Nous avons listé ici quelques exemples d’expériences d’Enerdata pour élargir les sujets couverts dans nos analyses, mais d’autres sujets existent, qu’ils soient concrétisés, en cours de développement ou au stade de projet. Un point intéressant à noter : les bailleurs de fond internationaux tels que l’Agence Française de Développement (AFD) prennent conscience de la nécessité de traiter ces sujets de manière simultanée et cohérente. Les prestations visant à soutenir des pays pour la création d’une stratégie de long terme incluent de plus en plus fréquemment des volets portant sur la macroéconomie, l’agriculture, l’usage des terres, mais aussi la biodiversité, la transition juste ou encore l’égalité des genres.

Conclusion

En conclusion, afin de tenir compte des multiples enjeux de bouclages liés à la transition, la planification énergétique peut reposer sur des analyses prospectives, qui permettent d’alimenter les stratégies de transition à la lumière de différents scénarios. Ces scénarios doivent reposer sur des méthodologies robustes, permettant de tenir compte, par construction, d’un nombre défini de bouclages. Combiner les expertises et compétences d’acteurs spécialisés (tels que macroéconomistes, spécialistes de l’agriculture et de l’usage des terres, sociologues, etc.) est une méthodologie clé permettant d’appréhender un panel plus large d’enjeux de la transition dans les trajectoires étudiées.

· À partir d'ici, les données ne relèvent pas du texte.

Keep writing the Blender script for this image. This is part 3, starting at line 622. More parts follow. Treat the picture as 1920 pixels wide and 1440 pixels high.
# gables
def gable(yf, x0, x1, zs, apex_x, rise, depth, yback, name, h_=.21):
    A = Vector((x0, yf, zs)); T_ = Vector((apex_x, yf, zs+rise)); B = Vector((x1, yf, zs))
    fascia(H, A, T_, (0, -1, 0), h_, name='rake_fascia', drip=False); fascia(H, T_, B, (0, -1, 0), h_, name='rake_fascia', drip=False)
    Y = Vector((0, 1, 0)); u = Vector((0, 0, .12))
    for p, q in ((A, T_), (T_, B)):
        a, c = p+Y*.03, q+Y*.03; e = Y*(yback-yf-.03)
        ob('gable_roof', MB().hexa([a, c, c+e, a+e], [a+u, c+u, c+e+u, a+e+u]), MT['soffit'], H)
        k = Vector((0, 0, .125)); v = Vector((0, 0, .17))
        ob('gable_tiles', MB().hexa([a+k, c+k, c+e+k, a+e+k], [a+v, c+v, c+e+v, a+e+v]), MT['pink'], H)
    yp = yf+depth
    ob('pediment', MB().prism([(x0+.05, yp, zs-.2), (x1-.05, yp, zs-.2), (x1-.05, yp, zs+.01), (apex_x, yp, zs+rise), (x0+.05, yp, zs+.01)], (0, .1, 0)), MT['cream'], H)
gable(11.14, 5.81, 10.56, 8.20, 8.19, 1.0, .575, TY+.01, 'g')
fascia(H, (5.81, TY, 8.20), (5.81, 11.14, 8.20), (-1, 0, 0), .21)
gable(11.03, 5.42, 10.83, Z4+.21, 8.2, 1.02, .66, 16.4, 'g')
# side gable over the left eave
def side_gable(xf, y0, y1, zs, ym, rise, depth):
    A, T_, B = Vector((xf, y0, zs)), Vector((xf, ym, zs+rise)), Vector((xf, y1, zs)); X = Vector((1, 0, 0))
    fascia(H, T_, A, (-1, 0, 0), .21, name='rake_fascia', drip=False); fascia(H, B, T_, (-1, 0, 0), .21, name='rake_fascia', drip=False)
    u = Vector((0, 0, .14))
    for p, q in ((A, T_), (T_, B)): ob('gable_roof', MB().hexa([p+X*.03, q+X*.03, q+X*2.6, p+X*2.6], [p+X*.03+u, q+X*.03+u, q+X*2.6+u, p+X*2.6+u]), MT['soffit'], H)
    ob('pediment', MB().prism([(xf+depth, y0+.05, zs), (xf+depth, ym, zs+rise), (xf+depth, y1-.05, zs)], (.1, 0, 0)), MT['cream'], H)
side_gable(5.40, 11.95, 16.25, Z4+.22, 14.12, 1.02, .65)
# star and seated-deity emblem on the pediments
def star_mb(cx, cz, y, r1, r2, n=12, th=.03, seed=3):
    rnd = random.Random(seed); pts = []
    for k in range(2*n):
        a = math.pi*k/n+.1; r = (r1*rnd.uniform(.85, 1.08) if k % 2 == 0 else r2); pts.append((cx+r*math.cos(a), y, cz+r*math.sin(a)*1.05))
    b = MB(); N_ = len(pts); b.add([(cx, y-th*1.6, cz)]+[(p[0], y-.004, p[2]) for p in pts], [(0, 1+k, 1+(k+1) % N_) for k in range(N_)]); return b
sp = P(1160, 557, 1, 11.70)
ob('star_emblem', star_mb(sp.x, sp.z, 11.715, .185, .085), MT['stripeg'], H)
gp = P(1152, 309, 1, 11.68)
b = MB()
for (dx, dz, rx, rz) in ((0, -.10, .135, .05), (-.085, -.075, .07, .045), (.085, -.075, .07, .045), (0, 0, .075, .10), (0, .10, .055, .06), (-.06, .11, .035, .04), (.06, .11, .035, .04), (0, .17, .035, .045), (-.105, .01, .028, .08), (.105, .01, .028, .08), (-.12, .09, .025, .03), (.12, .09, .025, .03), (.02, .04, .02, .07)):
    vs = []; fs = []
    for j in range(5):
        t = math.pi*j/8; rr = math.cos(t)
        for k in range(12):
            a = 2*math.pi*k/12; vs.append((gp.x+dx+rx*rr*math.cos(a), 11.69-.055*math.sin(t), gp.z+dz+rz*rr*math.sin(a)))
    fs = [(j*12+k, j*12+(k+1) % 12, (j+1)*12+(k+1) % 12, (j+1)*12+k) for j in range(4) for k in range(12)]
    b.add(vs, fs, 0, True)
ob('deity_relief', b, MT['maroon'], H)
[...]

L’objectif final est d’établir une stratégie de long terme, constituant un cadre partagé par l’ensemble des acteurs. Ceci permet d’aligner les horizons que chacun considère, tout en fournissant une trajectoire de référence, et ainsi de minimiser l’incertitude sur les futurs possibles. Ceci permet notamment d’embarquer plus facilement des investisseurs dans la transition, en leur fournissant une visibilité sur la stratégie de long terme. Cette dernière doit satisfaire aux exigences de transparence et de crédibilité des parties prenantes, et permettre de travailler l’acceptabilité sociale de la transition, en particulier à travers des démarches de concertation. Ainsi, l’idée serait de construire un récit commun robuste, crédible, et partagé par tous, afin d’embarquer l’ensemble des acteurs dans la transition.